La route serpentait entre des champs jaunis, incultes,
laissés à l’abandon depuis la moisson de l’année précédente. Devant nous
s’étendait la basse sierra qui sépare Alcubierre de Saragosse. Nous approchions
des premières lignes ; nous approchions des bombes, des mitrailleuses et
de la boue. En secret j’avais peur. Je savais qu’actuellement le front était
calme, mais, à la différence de la plupart de ceux qui m’entouraient, j’étais
assez âgé pour me souvenir de la Grande Guerre, si je ne l’étais pas assez pour
l’avoir faite. La guerre, pour moi, cela signifiait le rugissement des
projectiles, et des éclats d’obus qui sautent ; cela signifiait surtout la
boue, les poux, la faim et le froid. C’est curieux, mais j’appréhendais le froid
beaucoup plus que je ne redoutais l’ennemi. L’idée du froid m’avait sans cesse
hanté pendant que j’étais à Barcelone ; j’avais même passé des nuits
blanches à me représenter le froid dans les tranchées, les alertes dans les
aubes sinistres, les longues heures de faction avec dans les mains un fusil
givré, la boue glaciale où je pataugerais.
J’avoue, aussi, que j’éprouvais une sorte d’effroi en
considérant mes compagnons. On ne peut s’imaginer à quel point nous avions
l’air d’une cohue. Nous marchions à la débandade, en gardant beaucoup moins de
cohésion encore qu’un troupeau de moutons ; avant d’avoir fait deux
kilomètres, l’arrière-garde de la colonne fut hors de vue. Et une bonne moitié
de ces soi-disant hommes étaient des enfants – j’entends bien littéralement,
des enfants de seize ans au plus. Et cependant ils étaient tous heureux et ne
se sentaient pas de joie à la perspective d’être enfin sur le front. Comme nous
en approchions, les jeunes garçons qui, en tête, entouraient le drapeau rouge,
se mirent à crier : « Visca P.O.U.M. ! –
fascistas-maricones ! » etc. Ils
s’imaginaient pousser des clameurs guerrières et menaçantes, mais sortant de
ces gosiers enfantins, elles produisaient un effet aussi attendrissant que des
miaulements de chatons. Il me semblait affreux que les défenseurs de la
République, ce fût cette bande d’enfants en guenilles portant des fusils hors
d’usage et dont ils ne savaient même pas se servir ! Je me demandai, il
m’en souvient, ce qui arriverait si un avion fasciste venait à nous survoler –
si même l’aviateur se donnerait la peine de piquer sur nous et de nous envoyer
une rafale de mitrailleuse. Sûrement, même de là-haut, il pourrait se rendre
compte que nous n’étions pas de vrais soldats.

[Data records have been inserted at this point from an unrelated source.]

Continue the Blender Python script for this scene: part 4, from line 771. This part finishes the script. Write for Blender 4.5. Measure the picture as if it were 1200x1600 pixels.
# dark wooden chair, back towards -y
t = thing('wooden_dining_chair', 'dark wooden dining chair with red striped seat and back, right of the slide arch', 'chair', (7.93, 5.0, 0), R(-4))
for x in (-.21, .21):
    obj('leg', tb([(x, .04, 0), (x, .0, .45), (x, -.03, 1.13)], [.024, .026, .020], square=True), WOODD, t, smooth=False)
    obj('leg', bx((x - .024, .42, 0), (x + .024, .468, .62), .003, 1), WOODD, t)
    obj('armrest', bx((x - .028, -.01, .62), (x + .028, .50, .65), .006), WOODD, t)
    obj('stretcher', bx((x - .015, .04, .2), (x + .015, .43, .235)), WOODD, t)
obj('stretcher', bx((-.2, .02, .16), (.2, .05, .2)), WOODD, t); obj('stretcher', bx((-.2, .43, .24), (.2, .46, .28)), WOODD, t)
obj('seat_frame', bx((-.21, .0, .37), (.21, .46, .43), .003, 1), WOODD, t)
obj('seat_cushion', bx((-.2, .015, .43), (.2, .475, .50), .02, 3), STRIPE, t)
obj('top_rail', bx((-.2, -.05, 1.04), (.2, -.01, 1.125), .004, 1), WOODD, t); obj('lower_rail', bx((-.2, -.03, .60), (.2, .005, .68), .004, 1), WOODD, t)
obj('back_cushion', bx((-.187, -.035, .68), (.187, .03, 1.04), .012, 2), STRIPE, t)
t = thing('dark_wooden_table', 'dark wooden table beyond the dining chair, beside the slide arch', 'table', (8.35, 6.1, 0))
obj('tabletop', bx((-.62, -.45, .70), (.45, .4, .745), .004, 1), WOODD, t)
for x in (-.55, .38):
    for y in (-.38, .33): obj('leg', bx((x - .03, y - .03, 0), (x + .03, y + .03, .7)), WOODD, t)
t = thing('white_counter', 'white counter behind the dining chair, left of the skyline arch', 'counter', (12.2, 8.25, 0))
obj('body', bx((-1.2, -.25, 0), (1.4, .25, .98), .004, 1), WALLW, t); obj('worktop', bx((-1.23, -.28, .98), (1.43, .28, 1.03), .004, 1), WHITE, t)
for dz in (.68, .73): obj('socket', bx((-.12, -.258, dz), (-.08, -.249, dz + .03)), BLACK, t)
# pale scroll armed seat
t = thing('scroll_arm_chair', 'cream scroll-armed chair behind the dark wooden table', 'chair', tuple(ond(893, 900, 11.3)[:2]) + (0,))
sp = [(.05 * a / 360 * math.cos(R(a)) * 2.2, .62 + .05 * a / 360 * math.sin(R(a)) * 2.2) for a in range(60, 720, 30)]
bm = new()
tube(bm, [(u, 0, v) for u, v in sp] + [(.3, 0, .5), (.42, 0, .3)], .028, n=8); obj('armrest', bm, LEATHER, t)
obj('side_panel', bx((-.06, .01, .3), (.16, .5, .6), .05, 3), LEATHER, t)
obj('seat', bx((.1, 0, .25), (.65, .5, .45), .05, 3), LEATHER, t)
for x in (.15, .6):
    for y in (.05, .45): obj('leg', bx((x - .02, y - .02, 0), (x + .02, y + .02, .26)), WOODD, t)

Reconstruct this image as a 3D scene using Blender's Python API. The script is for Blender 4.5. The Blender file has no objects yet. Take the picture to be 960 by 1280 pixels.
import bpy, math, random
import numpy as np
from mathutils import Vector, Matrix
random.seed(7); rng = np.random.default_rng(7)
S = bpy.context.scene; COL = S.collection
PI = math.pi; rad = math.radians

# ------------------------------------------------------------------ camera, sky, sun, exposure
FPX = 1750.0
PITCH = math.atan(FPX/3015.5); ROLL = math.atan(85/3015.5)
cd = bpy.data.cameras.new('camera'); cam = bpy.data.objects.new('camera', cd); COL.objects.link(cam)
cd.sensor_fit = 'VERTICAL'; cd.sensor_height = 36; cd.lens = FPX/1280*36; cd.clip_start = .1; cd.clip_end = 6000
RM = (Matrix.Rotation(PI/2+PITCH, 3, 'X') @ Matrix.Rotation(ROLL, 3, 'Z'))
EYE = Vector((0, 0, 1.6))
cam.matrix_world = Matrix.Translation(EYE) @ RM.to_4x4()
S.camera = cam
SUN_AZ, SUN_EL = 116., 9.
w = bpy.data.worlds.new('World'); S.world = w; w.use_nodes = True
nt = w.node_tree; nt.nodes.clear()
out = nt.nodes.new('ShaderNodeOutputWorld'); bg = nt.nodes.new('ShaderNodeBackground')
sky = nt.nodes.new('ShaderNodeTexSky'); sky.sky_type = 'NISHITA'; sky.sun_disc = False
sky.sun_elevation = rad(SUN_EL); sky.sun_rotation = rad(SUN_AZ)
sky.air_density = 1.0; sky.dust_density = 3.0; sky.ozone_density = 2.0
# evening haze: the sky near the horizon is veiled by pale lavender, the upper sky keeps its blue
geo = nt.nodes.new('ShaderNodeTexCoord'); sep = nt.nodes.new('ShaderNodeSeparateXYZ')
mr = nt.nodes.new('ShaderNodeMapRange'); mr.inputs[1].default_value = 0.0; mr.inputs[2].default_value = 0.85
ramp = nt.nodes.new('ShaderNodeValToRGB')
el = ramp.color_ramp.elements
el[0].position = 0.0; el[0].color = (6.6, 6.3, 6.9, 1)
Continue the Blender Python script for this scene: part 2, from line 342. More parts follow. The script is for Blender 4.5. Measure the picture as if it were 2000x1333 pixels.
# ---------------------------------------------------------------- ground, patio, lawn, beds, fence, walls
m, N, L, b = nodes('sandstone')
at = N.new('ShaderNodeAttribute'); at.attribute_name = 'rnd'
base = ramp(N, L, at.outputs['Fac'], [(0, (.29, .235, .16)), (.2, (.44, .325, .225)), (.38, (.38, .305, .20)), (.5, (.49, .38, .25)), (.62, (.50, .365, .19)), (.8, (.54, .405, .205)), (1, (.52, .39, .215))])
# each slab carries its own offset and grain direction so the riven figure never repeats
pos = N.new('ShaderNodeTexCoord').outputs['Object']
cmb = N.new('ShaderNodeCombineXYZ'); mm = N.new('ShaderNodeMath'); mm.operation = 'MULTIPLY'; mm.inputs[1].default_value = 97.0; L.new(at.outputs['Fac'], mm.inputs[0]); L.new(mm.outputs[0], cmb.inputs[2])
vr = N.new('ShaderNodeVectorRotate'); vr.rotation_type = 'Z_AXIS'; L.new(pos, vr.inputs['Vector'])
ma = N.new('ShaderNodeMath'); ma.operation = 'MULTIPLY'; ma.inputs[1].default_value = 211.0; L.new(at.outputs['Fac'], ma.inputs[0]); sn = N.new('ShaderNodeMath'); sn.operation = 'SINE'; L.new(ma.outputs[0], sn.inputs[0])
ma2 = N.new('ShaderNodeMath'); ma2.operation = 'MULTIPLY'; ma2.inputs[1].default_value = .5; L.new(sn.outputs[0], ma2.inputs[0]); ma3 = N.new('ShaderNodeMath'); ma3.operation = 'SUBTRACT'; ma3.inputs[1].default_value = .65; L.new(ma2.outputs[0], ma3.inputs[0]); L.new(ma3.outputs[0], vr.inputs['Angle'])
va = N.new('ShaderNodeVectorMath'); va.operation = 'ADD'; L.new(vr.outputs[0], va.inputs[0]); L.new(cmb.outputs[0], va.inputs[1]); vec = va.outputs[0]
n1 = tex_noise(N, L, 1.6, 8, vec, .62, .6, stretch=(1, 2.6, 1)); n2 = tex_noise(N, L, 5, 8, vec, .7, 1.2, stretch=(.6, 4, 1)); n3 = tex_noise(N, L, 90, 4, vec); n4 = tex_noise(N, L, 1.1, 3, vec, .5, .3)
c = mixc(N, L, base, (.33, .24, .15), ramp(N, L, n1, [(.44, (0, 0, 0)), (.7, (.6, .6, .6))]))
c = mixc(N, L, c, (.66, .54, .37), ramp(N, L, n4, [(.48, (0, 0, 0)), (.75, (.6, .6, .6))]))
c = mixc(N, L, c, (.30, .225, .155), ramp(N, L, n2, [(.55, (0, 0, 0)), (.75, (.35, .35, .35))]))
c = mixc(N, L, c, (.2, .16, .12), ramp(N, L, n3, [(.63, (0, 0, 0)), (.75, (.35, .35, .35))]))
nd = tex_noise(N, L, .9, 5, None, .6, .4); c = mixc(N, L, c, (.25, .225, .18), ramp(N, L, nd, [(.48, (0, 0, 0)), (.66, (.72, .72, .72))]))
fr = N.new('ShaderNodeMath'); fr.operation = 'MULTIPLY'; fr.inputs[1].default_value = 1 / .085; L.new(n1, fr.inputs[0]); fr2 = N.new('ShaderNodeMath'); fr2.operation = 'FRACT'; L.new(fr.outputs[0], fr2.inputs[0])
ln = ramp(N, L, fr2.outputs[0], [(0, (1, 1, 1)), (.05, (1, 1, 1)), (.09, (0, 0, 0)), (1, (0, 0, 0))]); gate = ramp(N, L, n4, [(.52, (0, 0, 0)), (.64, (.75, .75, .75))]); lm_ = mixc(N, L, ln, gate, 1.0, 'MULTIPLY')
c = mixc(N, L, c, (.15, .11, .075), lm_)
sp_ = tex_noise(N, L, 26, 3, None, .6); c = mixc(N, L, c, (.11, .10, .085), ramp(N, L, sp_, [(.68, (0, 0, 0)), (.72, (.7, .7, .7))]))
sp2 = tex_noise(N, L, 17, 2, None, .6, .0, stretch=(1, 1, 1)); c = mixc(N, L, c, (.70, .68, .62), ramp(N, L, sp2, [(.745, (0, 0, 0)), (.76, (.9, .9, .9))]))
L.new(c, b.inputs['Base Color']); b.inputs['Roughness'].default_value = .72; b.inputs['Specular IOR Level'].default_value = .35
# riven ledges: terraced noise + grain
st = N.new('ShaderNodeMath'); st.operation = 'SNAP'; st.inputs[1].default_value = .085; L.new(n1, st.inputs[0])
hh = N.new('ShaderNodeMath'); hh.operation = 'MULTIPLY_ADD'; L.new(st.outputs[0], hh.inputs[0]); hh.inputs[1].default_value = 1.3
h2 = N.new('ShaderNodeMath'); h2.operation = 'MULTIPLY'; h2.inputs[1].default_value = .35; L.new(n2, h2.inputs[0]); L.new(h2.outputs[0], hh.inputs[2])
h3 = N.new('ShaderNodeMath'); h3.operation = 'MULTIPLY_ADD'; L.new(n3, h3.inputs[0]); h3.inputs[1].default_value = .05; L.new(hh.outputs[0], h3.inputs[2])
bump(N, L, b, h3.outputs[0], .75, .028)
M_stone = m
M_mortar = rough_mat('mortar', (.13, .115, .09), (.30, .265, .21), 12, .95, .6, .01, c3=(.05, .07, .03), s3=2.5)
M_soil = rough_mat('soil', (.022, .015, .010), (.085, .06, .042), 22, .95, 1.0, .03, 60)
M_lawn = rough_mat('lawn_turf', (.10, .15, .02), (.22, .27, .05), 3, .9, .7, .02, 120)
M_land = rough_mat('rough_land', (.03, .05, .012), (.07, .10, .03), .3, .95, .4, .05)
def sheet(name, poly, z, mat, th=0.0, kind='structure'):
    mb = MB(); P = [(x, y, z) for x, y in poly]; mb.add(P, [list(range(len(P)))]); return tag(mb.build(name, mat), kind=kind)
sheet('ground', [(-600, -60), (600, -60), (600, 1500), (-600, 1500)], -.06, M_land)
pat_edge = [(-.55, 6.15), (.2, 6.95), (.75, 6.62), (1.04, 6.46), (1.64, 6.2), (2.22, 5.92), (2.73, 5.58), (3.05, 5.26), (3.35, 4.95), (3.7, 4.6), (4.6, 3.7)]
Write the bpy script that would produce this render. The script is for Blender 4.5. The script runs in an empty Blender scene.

Comme la route s’engageait dans la sierra, nous obliquâmes
vers la droite et grimpâmes par un étroit sentier muletier qui serpentait à
flanc de montagne. Dans cette partie de l’Espagne, les monts sont de formation
curieuse : en fer à cheval, avec des sommets assez plats et des versants
très abrupts qui plongent dans de larges ravins. Sur les pentes supérieures
rien ne pousse, que des arbustes rabougris et de la bruyère, et les ossements
blancs du calcaire saillent partout. Le front, dans ce secteur, n’était pas une
ligne continue de tranchées, mais tout simplement un cordon de postes
fortifiés, uniformément appelés « positions », perchés sur chacun des
sommets. De loin on pouvait voir notre « position » située à la
courbe du fer à cheval : une barricade mal faite de sacs de terre, un
drapeau rouge qui flottait, la fumée de feux de cagnas.